As 2014 came to an end, teams of climate scientists all over the world have concluded that this year was the hottest globally. Nine out of 10 years that were analyzed have been declared the hottest years ever recorded, and that only since 2000. 1965 is the last known year when a record cold year was declared.

And what could be the reason? Climate change under the influence of greenhouse gas emissions (GHG) is a unanimous response. If 2014 warm climate was driven by the warming of the Earth’s oceans, it can be expected that 2015 will only continue the trend.

Detractors of climate change science might argue that record hot temperatures are not felt throughout the world. And they are right, only this is an argument for climate change science, not against it. The world does not warm uniformly, but extreme weather events in regard to geographical locations are happening as we speak.

The US did not warm equally on its vast territory, but while the eastern territory experienced a rather cool 2014, parts of its western territories were on fast track for record hot temperatures. Europe was boiling.

So record hot days might become a day to day occurrence which is set to change the world as we know it: who is to blame? A new study conducted by climate scientists at the ETH Zurich and published in the journal Nature Climate Change connects three of four record hot days to the human factor. GHGs, mostly carbon dioxide from the industrial burning of coal, oil and gas are responsible for the heating of the planet as they retain heat in the atmosphere.
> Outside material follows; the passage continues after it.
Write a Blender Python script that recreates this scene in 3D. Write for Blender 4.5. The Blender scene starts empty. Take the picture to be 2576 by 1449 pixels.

In the study, Erich Fischer and Reto Knutti examined only the hottest one-tenth of one percent. Running the scenario of a world without human-made GHGs through 25 computer models, the Swiss climate scientist discovered that hot days would only happen once every three years. In these computer models they then introduced the heat trapping GHGs and the number changed: four days.

According to their study South America has one of the highest number of hot days that can be blamed on human influence, 88 percent. In North America, the percentage falls at 67 percent. Europe stands at 63 per cent, while Africa has the highest percentage of record high temperatures, at 89 percent.

This shouldn’t come as a surprise to anyone. In March, the National Oceanic and Atmospheric Administration (NOAA) declared the period from January to March 2015 the hottest on their long record of keeping track of temperatures, amounting to 135 years of experience. NASA also came to support the claim.

Under these circumstances and taking into consideration the effects that human-made climate change can have on human lives, it should be easier for governments to reach a meaningful deal in December, when the highest climate change conference is set to take place in Paris. Putting a real price on carbon dioxide and making it binding in order to save millions should be one of the solutions.